### Your task
Repeat all of the data precisely.

[Start Data extract]

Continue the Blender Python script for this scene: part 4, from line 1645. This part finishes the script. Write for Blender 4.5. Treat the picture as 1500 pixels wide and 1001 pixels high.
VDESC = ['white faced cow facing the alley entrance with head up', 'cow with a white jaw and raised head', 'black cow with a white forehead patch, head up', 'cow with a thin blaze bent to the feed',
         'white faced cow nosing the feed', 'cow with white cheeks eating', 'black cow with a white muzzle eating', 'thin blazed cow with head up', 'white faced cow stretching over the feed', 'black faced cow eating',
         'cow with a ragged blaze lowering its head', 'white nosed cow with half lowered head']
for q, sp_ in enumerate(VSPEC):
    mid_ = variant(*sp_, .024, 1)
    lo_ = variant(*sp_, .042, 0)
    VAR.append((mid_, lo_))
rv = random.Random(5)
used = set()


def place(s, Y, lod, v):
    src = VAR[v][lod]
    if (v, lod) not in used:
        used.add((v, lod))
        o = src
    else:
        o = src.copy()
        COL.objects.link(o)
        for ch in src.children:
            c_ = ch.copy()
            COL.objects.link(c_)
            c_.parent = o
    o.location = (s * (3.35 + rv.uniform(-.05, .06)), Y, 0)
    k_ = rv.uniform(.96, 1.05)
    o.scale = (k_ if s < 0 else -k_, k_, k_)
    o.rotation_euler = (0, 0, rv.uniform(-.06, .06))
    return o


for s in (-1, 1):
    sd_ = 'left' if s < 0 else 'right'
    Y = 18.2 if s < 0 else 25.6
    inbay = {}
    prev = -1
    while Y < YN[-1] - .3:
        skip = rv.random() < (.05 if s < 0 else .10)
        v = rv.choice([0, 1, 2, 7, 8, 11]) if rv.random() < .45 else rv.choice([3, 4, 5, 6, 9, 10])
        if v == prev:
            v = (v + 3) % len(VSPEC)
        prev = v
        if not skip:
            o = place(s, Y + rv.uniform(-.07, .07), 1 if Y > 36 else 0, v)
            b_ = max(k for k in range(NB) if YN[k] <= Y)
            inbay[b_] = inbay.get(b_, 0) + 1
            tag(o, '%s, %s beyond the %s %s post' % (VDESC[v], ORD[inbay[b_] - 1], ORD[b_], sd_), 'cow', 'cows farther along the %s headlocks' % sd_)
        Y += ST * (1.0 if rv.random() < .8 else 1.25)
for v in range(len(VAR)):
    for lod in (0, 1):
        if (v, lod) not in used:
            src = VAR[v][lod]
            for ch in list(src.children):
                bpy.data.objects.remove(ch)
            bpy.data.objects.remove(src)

[End Data extract]

### The output
Continue the Blender Python script for this scene: part 4, from line 1645. This part finishes the script. Write for Blender 4.5. Treat the picture as 1500 pixels wide and 1001 pixels high.
VDESC = ['white faced cow facing the alley entrance with head up', 'cow with a white jaw and raised head', 'black cow with a white forehead patch, head up', 'cow with a thin blaze bent to the feed',
         'white faced cow nosing the feed', 'cow with white cheeks eating', 'black cow with a white muzzle eating', 'thin blazed cow with head up', 'white faced cow stretching over the feed', 'black faced cow eating',
         'cow with a ragged blaze lowering its head', 'white nosed cow with half lowered head']
for q, sp_ in enumerate(VSPEC):
    mid_ = variant(*sp_, .024, 1)
    lo_ = variant(*sp_, .042, 0)
    VAR.append((mid_, lo_))
rv = random.Random(5)
used = set()


def place(s, Y, lod, v):
    src = VAR[v][lod]
    if (v, lod) not in used:
        used.add((v, lod))
        o = src
    else:
        o = src.copy()
        COL.objects.link(o)
        for ch in src.children:
            c_ = ch.copy()
            COL.objects.link(c_)
            c_.parent = o
    o.location = (s * (3.35 + rv.uniform(-.05, .06)), Y, 0)
    k_ = rv.uniform(.96, 1.05)
    o.scale = (k_ if s < 0 else -k_, k_, k_)
    o.rotation_euler = (0, 0, rv.uniform(-.06, .06))
    return o


for s in (-1, 1):
    sd_ = 'left' if s < 0 else 'right'
    Y = 18.2 if s < 0 else 25.6
    inbay = {}
    prev = -1
    while Y < YN[-1] - .3:
        skip = rv.random() < (.05 if s < 0 else .10)
        v = rv.choice([0, 1, 2, 7, 8, 11]) if rv.random() < .45 else rv.choice([3, 4, 5, 6, 9, 10])
        if v == prev:
            v = (v + 3) % len(VSPEC)
        prev = v
        if not skip:
            o = place(s, Y + rv.uniform(-.07, .07), 1 if Y > 36 else 0, v)
            b_ = max(k for k in range(NB) if YN[k] <= Y)
            inbay[b_] = inbay.get(b_, 0) + 1
            tag(o, '%s, %s beyond the %s %s post' % (VDESC[v], ORD[inbay[b_] - 1], ORD[b_], sd_), 'cow', 'cows farther along the %s headlocks' % sd_)
        Y += ST * (1.0 if rv.random() < .8 else 1.25)
for v in range(len(VAR)):
    for lod in (0, 1):
        if (v, lod) not in used:
            src = VAR[v][lod]
            for ch in list(src.children):
                bpy.data.objects.remove(ch)
            bpy.data.objects.remove(src)